Exile libraries: the German Library of Burned Books (Freiheitsbibliothek)

Among the many archives the Germanic Studies Library holds is the collection of papers of William Rose (1894-1961) an eminent Germanist who had fought Germany in WWI and WWII and who during WWII had been in the Intelligence Corps as one of the dedicated band of British German language specialists who worked on code-breaking and the Enigma project at Bletchley Park.

Thousands of books smoulder in a huge bonfire as Germans give the Nazi salute during the wave of book-burnings that spread throughout Germany.

After 1933, he took a personal interest in German exiled intellectuals and he befriended a great many. He was involved in the “German Library of Burned Books” scheme of 1934 under the presidency of Heinrich Mann whose British committee was headed by H.G. Wells.
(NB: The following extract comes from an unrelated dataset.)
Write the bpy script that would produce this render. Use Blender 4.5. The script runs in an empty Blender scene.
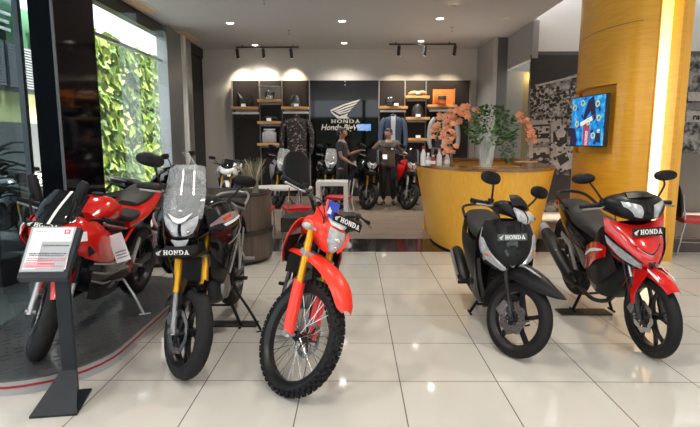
import bpy, bmesh, math, random
from mathutils import Vector, Matrix
random.seed(7)
R = math.radians
PI = math.pi
sc = bpy.context.scene
col = sc.collection

# ------------------------------------------------------------ camera, world, exposure
PITCH = math.atan(73/510); YAW = math.atan(4/510*math.cos(PITCH)); CAM_H = 1.5
cd = bpy.data.cameras.new('camera'); cam = bpy.data.objects.new('camera', cd); col.objects.link(cam)
cd.sensor_width = 36; cd.lens = 510/700*36; cd.clip_end = 200
cam.location = (0, 0, CAM_H); cam.rotation_euler = (PI/2-PITCH, 0, YAW)
sc.camera = cam
wd = bpy.data.worlds.new('overcast'); sc.world = wd; wd.use_nodes = True
wn = wd.node_tree
bg = wn.nodes['Background']
tc = wn.nodes.new('ShaderNodeTexCoord'); sx = wn.nodes.new('ShaderNodeSeparateXYZ'); rp = wn.nodes.new('ShaderNodeValToRGB')
wn.links.new(tc.outputs['Generated'], sx.inputs[0]); wn.links.new(sx.outputs['Z'], rp.inputs[0]); wn.links.new(rp.outputs[0], bg.inputs[0])
rp.color_ramp.elements[0].position = 0.0; rp.color_ramp.elements[0].color = (.80, .86, .92, 1)
rp.color_ramp.elements[1].position = 0.7; rp.color_ramp.elements[1].color = (1, 1, 1, 1)
bg.inputs['Strength'].default_value = 2.5
sc.view_settings.view_transform = 'Standard'; sc.view_settings.look = 'None'
sc.view_settings.gamma = 1; sc.view_settings.use_curve_mapping = False
sc.view_settings.exposure = 0.0
sc.cycles.use_denoising = True
sc.cycles.max_bounces = 8; sc.cycles.transparent_max_bounces = 16
sc.cycles.sample_clamp_indirect = 6
sun = bpy.data.lights.new('sun', 'SUN'); sun.energy = 42.0; sun.angle = R(12); sun.color = (1, .97, .9)
so = bpy.data.objects.new('sun', sun); col.objects.link(so); so.rotation_euler = (R(-6), R(16), 0); so.location = (-8, -3, 9)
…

The Freedom Library (Freiheitsbibliothek) or the German Library of the Burned Books was set up in commemoration of the books burned in Germany in May 1933. It set out to collect all works that had been burned, banned or silenced in Germany, and to collect all the materials on the international antifascist struggle.

Initially it was established in a painter’s workshop at 65 boulevard Arago in Paris and obtained the sponsorship of Lord Marley, president of the World Committee for the Victims of Fascism as well as Lord Rothschild and Lady Oxford. It was upon her request that H.G. Wells agreed to join the British support committee of the Freiheitsbibliothek.
A similar committee was established in Switzerland and gradually a real library was organized and when it opened speeches were delivered both in Paris and London by a number of writers. A year after its inauguration the Freiheitsbibliothek held more than
50, 000 volumes and was considered by many as the “spiritual centre of German emigration”. The library’s collection was presumably destroyed by the Gestapo in 1940, together with the SDS (Schutzverband Deutscher Schriftsteller, a genuine writers’ union whose politicization had attracted Nazi hatred).

The symbol it had embodied, however, remains alive in the rich collection of books and archives of the Germanic Studies Library.